Die aktuelle Entwicklung der Photonischen Integrierten Schaltungen, kurz PICs, stellt eine Revolution der Photonik dar. Dies bringt mehr Geschwindigkeit, geringere Kosten und Platzersparnis. PICs sind besonders attraktiv für hochvolumige Anwendungen, zum Beispiel für Rechenzentren, autonomes Fahren oder Biosensoren. Neben vielen Vorteilen bringt die Technologie aber auch neue Herausforderungen in Bezug auf Montage, Packaging und Testen mit sich. Die interdisziplinären Entwicklungsteams von Helbling sind darauf ausgerichtet, genau diese Themen von Anfang an in den Designprozess zu integrieren.
Was sind PICs und warum sind sie nützlich?

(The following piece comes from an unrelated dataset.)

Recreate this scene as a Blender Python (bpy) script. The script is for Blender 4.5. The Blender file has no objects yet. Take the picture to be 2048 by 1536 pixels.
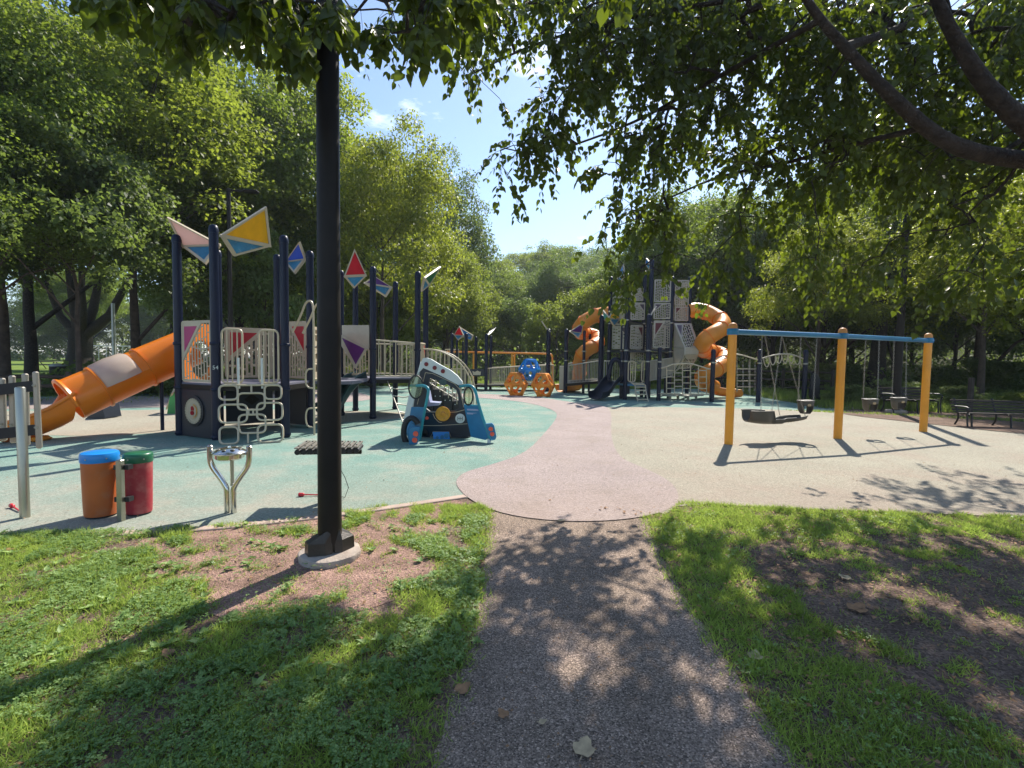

Als elektronische Schaltungen von grossen Platinen zu miniaturisierten und voll integrierten Chips wurden, war das eine technologische Revolution, die alles kleiner, billiger und schneller machte. Die gleiche Revolution vollzieht sich gerade in der Photonik. Bisher waren photonische Bauteile eher voluminös und teuer: Sie bestehen aus mehreren optischen Elementen, die oft manuell bestückt werden müssen. Die neue Technologie der sogenannten photonischen integrierten Schaltkreise (kurz PICs) ermöglicht jedoch die Integration der Photonik auf einen Chip. Dies eröffnet neue Möglichkeiten, nicht nur im Hinblick auf billigere, kleinere und schnellere Geräte, sondern auch für neue Funktionen, die es bisher nicht gab. Beispiele sind etwa Arrayed Waveguide Gratings für optisches Multiplexing, z.B. in der Nachrichtentechnik oder Ringresonatoren für sehr schmale Bandpassfilter z.B. in der Lasertechnik.
Wie bei elektronischen Chips sind auch bei PICs mehrere optische Funktionen auf einem einzigen Chip integriert, wobei Wellenleiter die verschiedenen Elemente miteinander verbinden. Aber anders als bei elektronischen Chips, bei denen Silizium das dominierende Material ist, können PICs aus einer Vielzahl verschiedener Materialien bestehen. Zu den typischen Materialien gehören neben Silizium auch Silicon-on-Insulator, Indiumphosphat, Siliziumnitrid und Lithiumniobat.
Anwendungsbeispiele sind noch selten
PICs werden heute bereits kommerziell in Telekommunikations- und Rechenzentrumsanwendungen eingesetzt. Optische Transceiver auf PIC-Basis sind viel schneller als herkömmliche Geräte und verbrauchen gleichzeitig deutlich weniger Energie. Damit gehen sie zwei der wichtigsten Herausforderungen an, denen sich Rechenzentren heute stellen müssen. Dabei sind weitere Fortschritte zu verzeichnen: Intel bietet optische Transceiver mit 400 Gb/s an und hat bereits eine Version mit 800 Gb/s angekündigt.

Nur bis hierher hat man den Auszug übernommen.